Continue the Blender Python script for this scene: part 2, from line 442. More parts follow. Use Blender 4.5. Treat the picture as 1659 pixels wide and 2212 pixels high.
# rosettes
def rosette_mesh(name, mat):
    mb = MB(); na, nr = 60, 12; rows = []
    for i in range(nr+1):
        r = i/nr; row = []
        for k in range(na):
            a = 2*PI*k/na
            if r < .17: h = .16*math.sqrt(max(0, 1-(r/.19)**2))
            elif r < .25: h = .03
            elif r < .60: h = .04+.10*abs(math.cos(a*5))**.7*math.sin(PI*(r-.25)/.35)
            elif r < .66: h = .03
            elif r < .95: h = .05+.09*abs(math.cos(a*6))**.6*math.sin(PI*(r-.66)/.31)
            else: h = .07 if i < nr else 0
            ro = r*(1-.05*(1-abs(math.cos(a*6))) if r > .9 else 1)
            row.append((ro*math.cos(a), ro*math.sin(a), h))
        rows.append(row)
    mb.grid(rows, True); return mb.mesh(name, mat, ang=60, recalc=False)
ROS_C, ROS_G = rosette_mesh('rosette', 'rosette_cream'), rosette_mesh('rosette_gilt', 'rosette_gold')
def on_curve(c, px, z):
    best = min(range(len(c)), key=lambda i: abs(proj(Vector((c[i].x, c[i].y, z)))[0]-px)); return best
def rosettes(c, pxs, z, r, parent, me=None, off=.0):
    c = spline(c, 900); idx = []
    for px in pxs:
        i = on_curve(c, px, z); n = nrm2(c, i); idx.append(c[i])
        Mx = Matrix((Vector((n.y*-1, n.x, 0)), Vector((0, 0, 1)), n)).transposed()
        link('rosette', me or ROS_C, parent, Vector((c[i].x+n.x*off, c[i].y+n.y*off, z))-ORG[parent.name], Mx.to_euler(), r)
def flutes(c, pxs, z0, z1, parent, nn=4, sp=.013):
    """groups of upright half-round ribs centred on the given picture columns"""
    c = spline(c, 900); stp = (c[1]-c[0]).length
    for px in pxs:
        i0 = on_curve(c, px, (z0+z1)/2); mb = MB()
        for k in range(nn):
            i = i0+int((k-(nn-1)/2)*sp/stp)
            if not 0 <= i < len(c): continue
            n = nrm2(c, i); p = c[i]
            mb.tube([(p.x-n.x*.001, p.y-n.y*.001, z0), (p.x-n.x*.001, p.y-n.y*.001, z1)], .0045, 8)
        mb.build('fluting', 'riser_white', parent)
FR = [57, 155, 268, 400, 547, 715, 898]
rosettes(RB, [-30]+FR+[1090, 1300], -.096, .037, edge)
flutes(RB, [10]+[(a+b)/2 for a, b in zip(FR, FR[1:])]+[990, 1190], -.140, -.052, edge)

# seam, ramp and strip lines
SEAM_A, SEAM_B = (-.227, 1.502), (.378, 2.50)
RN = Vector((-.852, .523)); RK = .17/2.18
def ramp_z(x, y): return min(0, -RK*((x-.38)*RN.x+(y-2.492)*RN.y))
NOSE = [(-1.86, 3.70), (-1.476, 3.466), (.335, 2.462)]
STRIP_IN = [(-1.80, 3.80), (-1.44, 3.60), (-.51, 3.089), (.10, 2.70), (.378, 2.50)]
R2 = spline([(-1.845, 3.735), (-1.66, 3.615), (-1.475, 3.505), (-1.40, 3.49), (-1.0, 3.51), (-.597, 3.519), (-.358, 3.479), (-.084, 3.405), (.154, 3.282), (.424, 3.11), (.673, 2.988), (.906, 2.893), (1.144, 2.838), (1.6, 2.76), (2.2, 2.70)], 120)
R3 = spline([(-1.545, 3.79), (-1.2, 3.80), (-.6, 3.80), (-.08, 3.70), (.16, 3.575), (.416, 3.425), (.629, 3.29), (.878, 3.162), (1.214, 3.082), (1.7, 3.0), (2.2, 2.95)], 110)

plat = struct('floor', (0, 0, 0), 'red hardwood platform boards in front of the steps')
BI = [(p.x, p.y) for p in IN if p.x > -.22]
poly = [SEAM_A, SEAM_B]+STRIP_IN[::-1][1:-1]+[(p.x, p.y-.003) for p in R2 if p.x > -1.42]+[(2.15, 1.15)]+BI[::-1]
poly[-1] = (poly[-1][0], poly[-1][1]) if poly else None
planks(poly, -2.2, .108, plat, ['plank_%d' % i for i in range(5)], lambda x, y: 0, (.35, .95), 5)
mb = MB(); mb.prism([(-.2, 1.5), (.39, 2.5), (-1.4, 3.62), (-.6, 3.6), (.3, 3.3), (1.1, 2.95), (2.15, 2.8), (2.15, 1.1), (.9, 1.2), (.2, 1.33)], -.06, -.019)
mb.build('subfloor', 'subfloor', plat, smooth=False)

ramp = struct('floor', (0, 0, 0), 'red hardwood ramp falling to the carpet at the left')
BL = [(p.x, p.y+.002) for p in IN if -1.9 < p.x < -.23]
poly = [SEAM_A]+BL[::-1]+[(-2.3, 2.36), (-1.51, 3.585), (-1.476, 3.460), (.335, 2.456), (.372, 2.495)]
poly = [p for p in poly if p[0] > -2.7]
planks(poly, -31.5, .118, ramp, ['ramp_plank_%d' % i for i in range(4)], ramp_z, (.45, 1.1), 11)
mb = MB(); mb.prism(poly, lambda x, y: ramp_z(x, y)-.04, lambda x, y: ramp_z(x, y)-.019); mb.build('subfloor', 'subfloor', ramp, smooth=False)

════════

* [WHAT YOU SHOULD DO]: From the first line to the last, retype the data exactly.

* [RESPONSE TO THIS TASK]:
Continue the Blender Python script for this scene: part 2, from line 442. More parts follow. Use Blender 4.5. Treat the picture as 1659 pixels wide and 2212 pixels high.
# rosettes
def rosette_mesh(name, mat):
    mb = MB(); na, nr = 60, 12; rows = []
    for i in range(nr+1):
        r = i/nr; row = []
        for k in range(na):
            a = 2*PI*k/na
            if r < .17: h = .16*math.sqrt(max(0, 1-(r/.19)**2))
            elif r < .25: h = .03
            elif r < .60: h = .04+.10*abs(math.cos(a*5))**.7*math.sin(PI*(r-.25)/.35)
            elif r < .66: h = .03
            elif r < .95: h = .05+.09*abs(math.cos(a*6))**.6*math.sin(PI*(r-.66)/.31)
            else: h = .07 if i < nr else 0
            ro = r*(1-.05*(1-abs(math.cos(a*6))) if r > .9 else 1)
            row.append((ro*math.cos(a), ro*math.sin(a), h))
        rows.append(row)
    mb.grid(rows, True); return mb.mesh(name, mat, ang=60, recalc=False)
ROS_C, ROS_G = rosette_mesh('rosette', 'rosette_cream'), rosette_mesh('rosette_gilt', 'rosette_gold')
def on_curve(c, px, z):
    best = min(range(len(c)), key=lambda i: abs(proj(Vector((c[i].x, c[i].y, z)))[0]-px)); return best
def rosettes(c, pxs, z, r, parent, me=None, off=.0):
    c = spline(c, 900); idx = []
    for px in pxs:
        i = on_curve(c, px, z); n = nrm2(c, i); idx.append(c[i])
        Mx = Matrix((Vector((n.y*-1, n.x, 0)), Vector((0, 0, 1)), n)).transposed()
        link('rosette', me or ROS_C, parent, Vector((c[i].x+n.x*off, c[i].y+n.y*off, z))-ORG[parent.name], Mx.to_euler(), r)
def flutes(c, pxs, z0, z1, parent, nn=4, sp=.013):
    """groups of upright half-round ribs centred on the given picture columns"""
    c = spline(c, 900); stp = (c[1]-c[0]).length
    for px in pxs:
        i0 = on_curve(c, px, (z0+z1)/2); mb = MB()
        for k in range(nn):
            i = i0+int((k-(nn-1)/2)*sp/stp)
            if not 0 <= i < len(c): continue
            n = nrm2(c, i); p = c[i]
            mb.tube([(p.x-n.x*.001, p.y-n.y*.001, z0), (p.x-n.x*.001, p.y-n.y*.001, z1)], .0045, 8)
        mb.build('fluting', 'riser_white', parent)
FR = [57, 155, 268, 400, 547, 715, 898]
rosettes(RB, [-30]+FR+[1090, 1300], -.096, .037, edge)
flutes(RB, [10]+[(a+b)/2 for a, b in zip(FR, FR[1:])]+[990, 1190], -.140, -.052, edge)

# seam, ramp and strip lines
SEAM_A, SEAM_B = (-.227, 1.502), (.378, 2.50)
RN = Vector((-.852, .523)); RK = .17/2.18
def ramp_z(x, y): return min(0, -RK*((x-.38)*RN.x+(y-2.492)*RN.y))
NOSE = [(-1.86, 3.70), (-1.476, 3.466), (.335, 2.462)]
STRIP_IN = [(-1.80, 3.80), (-1.44, 3.60), (-.51, 3.089), (.10, 2.70), (.378, 2.50)]
R2 = spline([(-1.845, 3.735), (-1.66, 3.615), (-1.475, 3.505), (-1.40, 3.49), (-1.0, 3.51), (-.597, 3.519), (-.358, 3.479), (-.084, 3.405), (.154, 3.282), (.424, 3.11), (.673, 2.988), (.906, 2.893), (1.144, 2.838), (1.6, 2.76), (2.2, 2.70)], 120)
R3 = spline([(-1.545, 3.79), (-1.2, 3.80), (-.6, 3.80), (-.08, 3.70), (.16, 3.575), (.416, 3.425), (.629, 3.29), (.878, 3.162), (1.214, 3.082), (1.7, 3.0), (2.2, 2.95)], 110)

plat = struct('floor', (0, 0, 0), 'red hardwood platform boards in front of the steps')
BI = [(p.x, p.y) for p in IN if p.x > -.22]
poly = [SEAM_A, SEAM_B]+STRIP_IN[::-1][1:-1]+[(p.x, p.y-.003) for p in R2 if p.x > -1.42]+[(2.15, 1.15)]+BI[::-1]
poly[-1] = (poly[-1][0], poly[-1][1]) if poly else None
planks(poly, -2.2, .108, plat, ['plank_%d' % i for i in range(5)], lambda x, y: 0, (.35, .95), 5)
mb = MB(); mb.prism([(-.2, 1.5), (.39, 2.5), (-1.4, 3.62), (-.6, 3.6), (.3, 3.3), (1.1, 2.95), (2.15, 2.8), (2.15, 1.1), (.9, 1.2), (.2, 1.33)], -.06, -.019)
mb.build('subfloor', 'subfloor', plat, smooth=False)

ramp = struct('floor', (0, 0, 0), 'red hardwood ramp falling to the carpet at the left')
BL = [(p.x, p.y+.002) for p in IN if -1.9 < p.x < -.23]
poly = [SEAM_A]+BL[::-1]+[(-2.3, 2.36), (-1.51, 3.585), (-1.476, 3.460), (.335, 2.456), (.372, 2.495)]
poly = [p for p in poly if p[0] > -2.7]
planks(poly, -31.5, .118, ramp, ['ramp_plank_%d' % i for i in range(4)], ramp_z, (.45, 1.1), 11)
mb = MB(); mb.prism(poly, lambda x, y: ramp_z(x, y)-.04, lambda x, y: ramp_z(x, y)-.019); mb.build('subfloor', 'subfloor', ramp, smooth=False)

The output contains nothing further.